Graduates of university IT degrees are the least employable of 10 courses of study, according to a new government survey that found nearly one in five Australian IT graduates feels their degree has failed to prepare them for the working world.

Just 82.4 per cent of IT graduates rated high on employability, according to the 3,452 employers responding to the government-backed 2022 Employer Satisfaction Survey (ESS) although stronger ratings in areas like foundation skills and technical abilities helped IT graduates secure the second highest satisfaction score overall in the report.

Engineers topped the list with 90.2 per cent of employers satisfied, while education, agriculture and environmental studies, health, and society and culture graduates all scored close to the overall satisfaction score of 84.1 per cent.

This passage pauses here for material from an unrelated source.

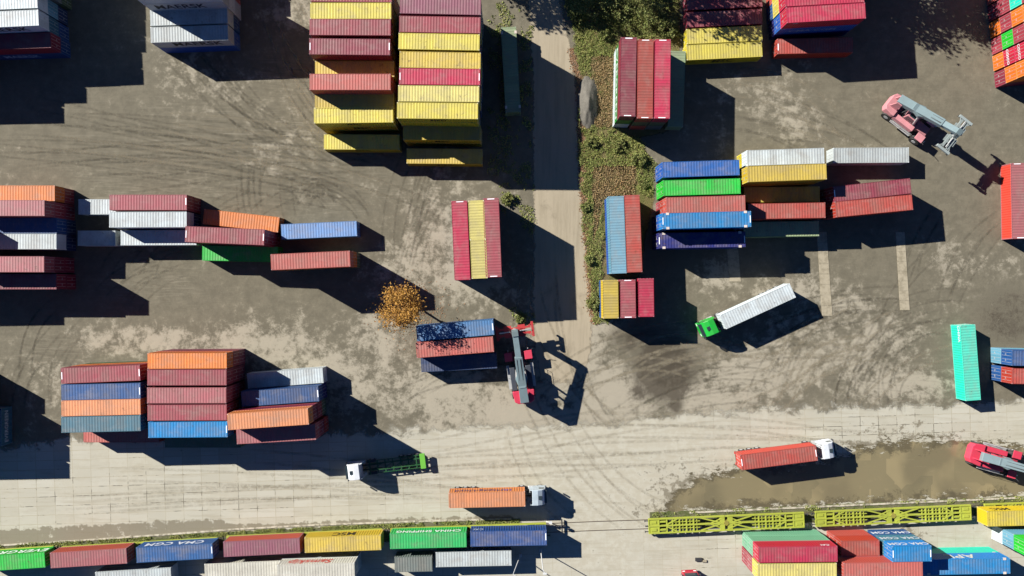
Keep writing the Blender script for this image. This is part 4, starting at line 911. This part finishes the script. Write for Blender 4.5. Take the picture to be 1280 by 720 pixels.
m = MB(); m.cyl((0, 0, 0), (.5, .55, 2.2), .08, 8); m.build('post', M_WP, root); m = MB(); m.box(.3, .8, .4, .75, 2.1, 2.45); m.build('signal_head', M_WP, root)
x, y = P(700, 656.5); root = empty('signal_shadow_cross', (x, y, 0), R(2)); tag(root, 'dark cross shape standing in for the signal shadow on the rails', 'shadow shape')  # dark cross modelled in place of the signal's star-shaped shadow on the rails
m = MB(); m.box(-.9, .9, -.1, .1, .25, .5); m.box(.2, .4, -1.1, 1.1, .3, .55); m.build('shadow_bar', M_DARK, root); m = MB(); m.bar((-.9, 0, .05), (.2, 0, .7), .12); m.build('shadow_arm', M_STEEL, root)

# concrete strips set in the dirt
M_STRIP = M_KERB
def strip(pts, label):
    root = MB(); n = 8; (x0, y0, w0), (x1, y1, w1) = pts
    for i in range(n):
        t0, t1 = i / n, (i + .985) / n
        def q(t, s): return (*P(x0 + (x1 - x0) * t + s * (w0 + (w1 - w0) * t) / 2, y0 + (y1 - y0) * t), .05)
        a, b, c_, d = q(t0, -1), q(t0, 1), q(t1, 1), q(t1, -1)
        k = len(root.v); root.v += [a, b, c_, d] + [(p[0], p[1], -.02) for p in (a, b, c_, d)]
        root.f += [(k, k + 1, k + 2, k + 3), (k, k + 4, k + 5, k + 1), (k + 1, k + 5, k + 6, k + 2), (k + 2, k + 6, k + 7, k + 3), (k + 3, k + 7, k + 4, k)]
    o = root.build('concrete_strip', M_CSTR); tag(o, label, 'concrete strip', 'concrete strips in the dirt'); return o
g = NG('strip_concrete'); wp = g.coord('World'); n = g.noise(wp, .9, 6, .7); g.set(g.b, 'Base Color', g.mix(g.ramp(n, .4, .65), alb((188, 176, 150)), alb((158, 147, 122)))); g.b.inputs['Roughness'].default_value = .9; M_CSTR = g.m
strip([(1125, 290, 11), (1131, 388, 12)], 'long pale concrete strip standing clear in the dirt, rightmost')
strip([(1027, 290, 12), (1034, 395, 13)], 'pale concrete strip ending near the white truck shadow'); strip([(915, 305, 14), (919, 352, 14)], 'short pale concrete strip behind the green cab truck')

# ------------------------------------------------------------------ vegetation
def foliage_mat(name, cols, trans=.25):
    g = NG(name); geo = g.N.new('ShaderNodeNewGeometry'); r = geo.outputs['Random Per Island']
    cr = g.N.new('ShaderNodeValToRGB'); g.L.new(r, cr.inputs[0]); e = cr.color_ramp.elements
    while len(e) < len(cols): e.new(0.5)
    for i, c in enumerate(cols): e[i].position = i / (len(cols) - 1); e[i].color = (*c, 1)
    big = g.noise(g.coord('World'), .6, 3, .6)
    c = g.mix(g.ramp(big, .4, .65, 0, .45), cr.outputs[0], cols[0])
    g.set(g.b, 'Base Color', c); g.b.inputs['Roughness'].default_value = .7
    tr = g.N.new('ShaderNodeBsdfTranslucent'); g.L.new(c, tr.inputs[0]); mx = g.N.new('ShaderNodeMixShader'); mx.inputs[0].default_value = trans
    g.L.new(g.b.outputs[0], mx.inputs[1]); g.L.new(tr.outputs[0], mx.inputs[2]); g.L.new(mx.outputs[0], g.out.inputs[0]); return g.m
M_AUT = foliage_mat('autumn_leaves', [(.16, .075, .016), (.34, .16, .025), (.44, .24, .04), (.26, .14, .03)], .3)
M_GRN = foliage_mat('green_leaves', [(.07, .085, .022), (.13, .155, .035), (.19, .20, .055), (.17, .145, .05)])
M_GRS = foliage_mat('verge_grass_blades', [(.11, .14, .035), (.21, .26, .05), (.34, .30, .11), (.17, .20, .045)])
M_BRN = foliage_mat('dry_grass_blades', [(.17, .12, .06), (.26, .18, .08), (.32, .20, .085), (.21, .16, .075)])
g = NG('bark'); n = g.noise(g.coord(), 6, 5, .7); g.set(g.b, 'Base Color', g.mix(n, (.05, .035, .025), (.12, .09, .065))); g.b.inputs['Roughness'].default_value = .9; M_BARK = g.m
def quads(name, C, size, mat, parent=None, up=.5, asp=.6):
    n = len(C); nrm = RNG.normal(size=(n, 3)); nrm[:, 2] = np.abs(nrm[:, 2]) + up; nrm /= np.linalg.norm(nrm, axis=1)[:, None]
    a = RNG.normal(size=(n, 3)); u = np.cross(nrm, a); u /= np.linalg.norm(u, axis=1)[:, None]; v = np.cross(nrm, u)
    s = (size * RNG.uniform(.6, 1.4, n))[:, None]
    V = np.stack([C - u * s, C - v * s * asp, C + u * s, C + v * s * asp], 1).reshape(-1, 3)
    m = D.meshes.new(name); m.vertices.add(len(V)); m.vertices.foreach_set('co', V.astype(np.float32).ravel())
    m.loops.add(4 * n); m.loops.foreach_set('vertex_index', np.arange(4 * n, dtype=np.int32)); m.polygons.add(n); m.polygons.foreach_set('loop_start', (np.arange(n) * 4).astype(np.int32)); m.update(calc_edges=True)
    m.materials.append(mat); o = D.objects.new(name, m); COL.objects.link(o)
    if parent: o.parent = parent
    return o
def crown_pts(c, r, nclump, per, flat=.75, cs=.28):
    out = []
    for i in range(nclump):
        d = RNG.normal(size=3); d /= np.linalg.norm(d); rr = RNG.uniform(.35, 1) ** .6
        cc = np.array(c) + d * np.array([r, r, r * flat]) * rr
        out.append(cc + RNG.normal(size=(per, 3)) * r * cs * RNG.uniform(.5, 1.1) * .6)
    return np.concatenate(out)
def tree(name, px, py, h_, r, mat, label, cat='tree', lean=(0, 0), group=None, leaf=.16, clumps=60, per=90, trunk=.22, cs=.28):
    x, y = P(px, py); root = empty(name, (x, y, 0)); tag(root, label, cat, group)
    t = MB(); top = Vector((lean[0], lean[1], h_ * .62)); t.cyl((0, 0, 0), top, trunk, 10, trunk * .5)
    for i in range(9):
        a = i * 2.4; b0 = top * (.45 + .06 * i); t.cyl(b0, b0 + Vector((math.cos(a) * r * .7, math.sin(a) * r * .7, h_ * .18)), trunk * .35, 6, .03)
    t.build('trunk', M_BARK, root, smooth=True)
    c = crown_pts((lean[0], lean[1], h_ - r * .8), r, clumps, per, cs=cs); c[:, 2] = np.maximum(c[:, 2], h_ * .3)
    q = quads('crown', c, leaf, mat, root); return root
tree('autumn_tree', 513, 378, 10.5, 3.0, M_AUT, 'small autumn tree with orange brown leaves beside the containers', lean=(-.4, -.5), clumps=30, per=150, leaf=.14, cs=.42)
for i, (px, py, h_, r) in enumerate([(566, -62, 14, 4.5), (612, -70, 13, 4.5), (640, -52, 12, 4), (748, -50, 14, 5), (800, -42, 15, 4.5), (1020, -58, 15, 5), (1060, -62, 15, 5), (1100, -50, 13, 4), (980, -66, 13, 4.5)]):
    tree('broadleaf_tree', px, py, h_, r, M_GRN, 'tall green tree standing beyond the top picture edge', group='trees beyond the top edge', clumps=46, per=60, leaf=.26)
def bush(px, py, r, h_, label, mat=None):
    x, y = P(px, py); root = empty('bush', (x, y, 0)); tag(root, label, 'bush', 'bushes on the verge')
    t = MB()
    for i in range(5): t.cyl((0, 0, 0), (math.cos(i * 1.3) * r * .4, math.sin(i * 1.3) * r * .4, h_ * .7), .05, 5, .02)
    t.build('stems', M_BARK, root)
    c = crown_pts((0, 0, h_ * .5), r, 26, 60, flat=h_ / r * .45); c[:, 2] = np.abs(c[:, 2]); quads('foliage', c, .13, mat or M_GRN, root)
BUS = [(722, 20, 1.7, 1.8, 'leftmost bush by the road'), (748, 12, 2.2, 2.4, 'broad bush near the top edge of the verge'), (778, 16, 2.4, 3, 'dark bush at the top middle of the verge'), (808, 20, 2.4, 3, 'dark bush in tree shade at the verge top'), (833, 38, 1.8, 2.2, 'bright bush right above the crimson container'), (757, 45, 1.6, 1.6, 'small bush left of the verge containers'),
       (740, 178, 1.6, 1.1, 'low bush just below the gravel heap'), (775, 182, 1.7, 1.2, 'low bush below the dark maroon container'), (798, 200, 1.3, 1, 'low bush left of the bright blue container'), (731, 260, 1.1, .9, 'narrow bush between road and pale teal container'), (737, 325, 1.2, 1, 'narrow bush halfway down the verge'), (743, 378, 1.3, 1.2, 'bright green bush by the short yellow container'), (806, 232, 1.0, 1, 'small bush left of the vivid green container'), (634, 250, 1.0, 1.0, 'bush at the right of the maroon road container'), (652, 398, .9, .7, 'small shrub above the reach stacker')]
for b in BUS:
    if b[1] < 30 or b[4].startswith(('bright', 'bush at', 'small shrub', 'low bush left of')): bush(*b)
    else: bush(b[0], b[1], b[2] * .62, b[3] * .6, b[4])
VERGE = [(706, -60), (706, 0), (716, 40), (722, 85), (727, 95), (722, 160), (726, 230), (732, 300), (738, 380), (745, 404), (762, 402), (752, 350), (752, 300), (756, 245), (800, 240), (818, 250), (818, 205), (800, 175), (770, 165), (775, 48), (850, 48), (850, -60)]
LV = [(622, 225), (668, 225), (668, 275), (664, 300), (650, 290), (628, 262)]; LV2 = [(638, 385), (666, 392), (668, 405), (640, 404)]; LV3 = [(610, 0), (664, 0), (666, 225), (610, 225)]
BR1 = [(738, 70), (772, 70), (769, 158), (742, 158)]; BR2 = [(741, 208), (795, 208), (796, 246), (756, 246), (742, 300)]
def scatter(polys, n, bb, zmax, dens=None, excl=()):
    x = RNG.uniform(bb[0], bb[1], n); y = RNG.uniform(bb[2], bb[3], n); k = np.zeros(n, bool)
    for p in polys: k |= (sdist(x, y, p) + (fbm(x, y, 9) - .5) * 12) > 0
    for p in excl: k &= ~((sdist(x, y, p) + (fbm(x, y, 7) - .5) * 6) > 0)
    if dens: k &= fbm(x, y, 14) > dens
    x, y = x[k], y[k]; h_ = (.05 + fbm(x, y, 16) ** 2 * zmax * 2) * RNG.uniform(.3, 1, len(x))
    return np.stack([(x - 640) / PM, (360 - y) / PM, h_], -1)
GR = [(722, 92), (740, 98), (748, 110), (747, 150), (734, 162), (724, 158)]
tag(quads('verge_grass', scatter([VERGE], 130000, (700, 860, -60, 410), .38, dens=.30, excl=(BR1, BR2, GR)), .17, M_GRS, up=.25, asp=.22), 'green weedy grass covering the verge right of the road', 'grass', kind='stuff')
tag(quads('dry_grass', scatter([BR1, BR2], 22000, (730, 800, 60, 305), .25), .11, M_BRN, up=.3), 'dry brown grass in two patches on the verge', 'dry grass', kind='stuff')
tag(quads('roadside_grass', scatter([LV, LV2, LV3], 16000, (608, 670, 0, 410), .15, dens=.5), .12, M_GRS, up=.3), 'sparse weeds along the left side of the road', 'weeds', kind='stuff')
# leaf litter in orange along the road edge
xx = RNG.uniform(0, 1, 3500); ly = 60 + xx * 345; lx = np.interp(ly, [60, 100, 200, 300, 405], [712, 723, 727, 732, 742]) + RNG.normal(size=3500) * 2.6 + (fbm(ly, ly * 0, 20) - .5) * 6
tag(quads('fallen_leaves', np.stack([(lx - 640) / PM, (360 - ly) / PM, RNG.uniform(.02, .06, 3500)], -1), .13, foliage_mat('litter', [(.20, .10, .045), (.28, .15, .07), (.24, .16, .095), (.15, .08, .04)]), up=2), 'orange brown leaf litter along the right road edge', 'fallen leaves', kind='stuff')
# weeds along the track
lf = np.stack([RNG.normal(516, 22, 900), RNG.normal(388, 17, 900)], -1)
tag(quads('tree_leaf_litter', np.stack([(lf[:, 0] - 640) / PM, (360 - lf[:, 1]) / PM, RNG.uniform(.02, .05, 900)], -1), .11, D.materials['litter'], up=2), 'scattered orange leaves on the dirt under the autumn tree', 'fallen leaves', kind='stuff')
wx = RNG.uniform(-60, 650, 16000); wy = track_y(wx) - RNG.uniform(7.5, 13.5, 16000); k = fbm(wx, wy, 12) > .45
wx2 = RNG.uniform(815, 1400, 12000); wy2 = track_y(wx2) - RNG.uniform(9, 15, 12000); k2 = fbm(wx2, wy2, 12) > .55
X = np.concatenate([wx[k], wx2[k2]]); Y = np.concatenate([wy[k], wy2[k2]])
tag(quads('track_weeds', np.stack([(X - 640) / PM, (360 - Y) / PM, RNG.uniform(.03, .2, len(X))], -1), .09, M_GRS, up=.5), 'low weeds growing along the railway track', 'weeds', kind='stuff')
# gravel heap
g = NG('grey_gravel'); n = g.noise(g.coord('World'), 2.2, 6, .75); g.set(g.b, 'Base Color', g.mix(n, alb((88, 84, 76)), alb((140, 134, 122)))); g.b.inputs['Roughness'].default_value = .95; g.set(g.b, 'Normal', g.bump(g.noise(g.coord('World'), 6, 5, .7), .1, .8)); M_GRAV = g.m
hx, hy = P(735, 128); vs = []; fs = []; NX, NY = 26, 40
for j in range(NY + 1):
    for i in range(NX + 1):
        u = i / NX * 2 - 1; v = j / NY * 2 - 1; r_ = math.hypot(u, v); z = max(-.02, (1 - r_) * 1.5 + .22 * (vnoise(np.array(u * 4 + 9), np.array(v * 4 + 3)) - .5)); vs.append((u * 1.75, v * 4.3, float(z)))
for j in range(NY):
    for i in range(NX): a = j * (NX + 1) + i; fs.append((a, a + 1, a + NX + 2, a + NX + 1))
me = D.meshes.new('gravel_heap'); me.from_pydata(vs, [], fs); o = link('gravel_heap', me, M_GRAV); o.location = (hx, hy, 0)
for p in me.polygons: p.use_smooth = True
tag(o, 'long grey gravel heap between road and verge', 'gravel heap')
# loose rubble on the concrete
for i, (px, py, s) in enumerate([(873, 699, .28), (880, 701, .2), (1090, 100, .12)][:2]):
    x, y = P(px, py); m = MB(); m.box(-s * 2, s * 2, -s, s, 0, s); tag(m.build('debris_block', M_DARK if i == 0 else M_CSTR, bevel=.03), ['dark debris block on the concrete near the bottom truck', 'pale debris block on the concrete near the bottom truck'][i], 'debris').location = (x, y, 0.01)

Less satisfactory for employers were graduates of natural and physical sciences (82.3 per cent), management and commerce (81.5 per cent), architecture and building (79.3 per cent), and creative arts (79.1 per cent) degrees.

The low employability rating for IT graduates echoes an Australian Information Industry Association (AIIA) survey that last year found 49 per cent of the more than 100 surveyed businesses felt tertiary graduates weren’t ready for work without “significant further training”.

Workers seemed to agree, with 17.4 per cent of IT graduates saying their qualification had not prepared them for their current employment – well above the average of 12.4 per cent.

The results are overall a “positive” sign of education’s relevance but university programs must change to meet current and future work requirements, Minister for Education Jason Clare noted.

In the future, “nine out of 10 jobs are going to require you to finish school and go to university or TAFE,” he said, noting that “our education system is only going to get more important in the decades to come.”

“It’s positive to see so many employers satisfied with recent graduates,” he continued, “but there is always more work that can be done to better prepare students for the world of work.”

Aligning supply with demand

A part of the Quality Indicators for Learning and Teaching (QILT) program, the ESS tracks employer satisfaction to gauge how well universities are supplying the skills that the business community needs.

The new results highlight the “magnificent job” that universities are doing to ensure that graduates “have the knowledge and skills to hit the ground running in their chosen profession,” Universities Australia chief executive Catriona Jackson crowed.

“University-educated workers make our economy $185 billion bigger than it otherwise would be,” she said, arguing that “graduates are joining the workforce with the full suite of skills to have an immediate impact, including in areas of skills shortages.”

The ESS also helps the government see which universities are producing the most work-ready graduates – a list led by Curtin University, the University of Sydney, La Trobe University, Central Queensland University, and the University of Wollongong.

Older institutions – including the University of Melbourne, UNSW, ANU, and Universities of SA, WA, Queensland, Adelaide, Tasmania, and Canberra – all ranked near or below the overall average, suggesting that long-entrenched degrees must to be modernised to keep up with changing employer expectations.

Despite recent rumblings that employers in high-demand fields like cyber security are looking past degrees when making hiring decisions, 80.5 per cent of supervisors said qualifications are still important for employment, compared with 73.8 per cent of graduates.

Interestingly, however, IT qualifications were seen as far less important – with just 46.1 percent and 41.6 per cent of supervisors and graduates, respectively, saying IT qualifications were important for their current employment.

The new report comes just weeks after a Productivity Commission study recommended a slew of changes to Australia’s university system amidst broader reform that included 71 recommendations to boost Australia’s productivity – including increasing the fees charged to ICT students because of their expected high salaries.